The NDP's former Newfoundland separatist

Ryan Cleary could be Jack Layton’s biggest caucus challenge

The wild  card

Andrew Vaughan/CP

Forget the NDP’s young Quebec caucus: Jack Layton’s biggest management problem when the House of Commons reconvenes may well be the newly elected MP from St. John’s South-Mount Pearl. After failing to win the suburban Newfoundland riding in 2008, Ryan Cleary astonished himself on election night by unseating Liberal incumbent Siobhan Coady by more than 7,000 votes. Making it all the more surprising is the fact that in his previous life as a journalist, Cleary called the NDP a bunch of “losers,” “a small pocket of aging granolas and artsy-fartsies,” and “a party that wouldn’t win an election if Jackie Layton was given a 100-seat head start.”

As the former editor-in-chief of the Independent, a St. John’s newspaper, and as an open-line radio host on the popular St. John’s station VOCM (Voice of the Common Man), Cleary also carved out a reputation as an unapologetic Newfoundland separatist. “I don’t want to seem ungrateful, but now that we’re rolling in the cash it may be time to consider breaking away from the country of Canada,” he wrote in May 2008, five months before hoisting the federal NDP banner for the first time. “If we’re teetering on the edge of economic independence anyway, why not go all the way?”

Today, Cleary, 44, pauses when asked if he still favours independence. “I do not consider myself a separatist,” he says finally. “There have been points when I was younger, when I was gung-ho in terms of separation. But that’s not what people want, and that’s not what I want.”

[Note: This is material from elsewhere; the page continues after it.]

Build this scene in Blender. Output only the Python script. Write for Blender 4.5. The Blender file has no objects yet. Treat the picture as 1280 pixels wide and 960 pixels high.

Visitors to his new office on Parliament Hill will likely see a photograph on the wall showing Cleary, in a tuxedo, accepting an award from then-governor general Adrienne Clarkson. In 2005, Cleary’s newspaper was a finalist for the Michener Award for public service journalism, for publishing a groundbreaking cost-benefit analysis that claimed, contrary to popular wisdom, that Newfoundland and Labrador had contributed more to Canada financially than it had received. The analysis included the usual measurement of taxes paid and transfer payments received, but also added up the billions earned from offshore oil projects, and the indirect revenues collected by Quebec from decades of access to cheap Labrador hydro power—a calculation that was disputed by many economists.

Cleary says he still believes Confederation has been a raw deal for his province, particularly because of the chokehold Quebec exerts over the transmission of hydroelectric power at Churchill Falls, Labrador, and because of what he calls the “annihilation” by federal bureaucrats of the once-great fishery. His personal mission in Ottawa, he says, is to seek a national energy policy that would liberalize electricity transmission, and to demand a judicial inquiry into the collapse of the cod fishery. “I’m going to be in the Conservative government’s face every single day that I’m in Ottawa in terms of fisheries issues,” he says. “This is what I’m used to doing as a newspaper journalist, as an open-line host. And I’m not going to change my style.”

Making friends with his new Quebec colleagues—the NDP now has 58 MPs from the province—might be tough considering that Cleary once said an independent Newfoundland would be free to tear up the 1968 contract that gives Hydro-Quebec cheap access to Churchill Falls power. As Edward Hollett, an influential St. John’s blogger pointed out, the New Democrats “can’t keep Ryan under wraps forever . . . this guy could be an accident waiting to happen.” Cleary isn’t worried. “I don’t think I have a big mouth. I just have something to say and I’m going to say it.”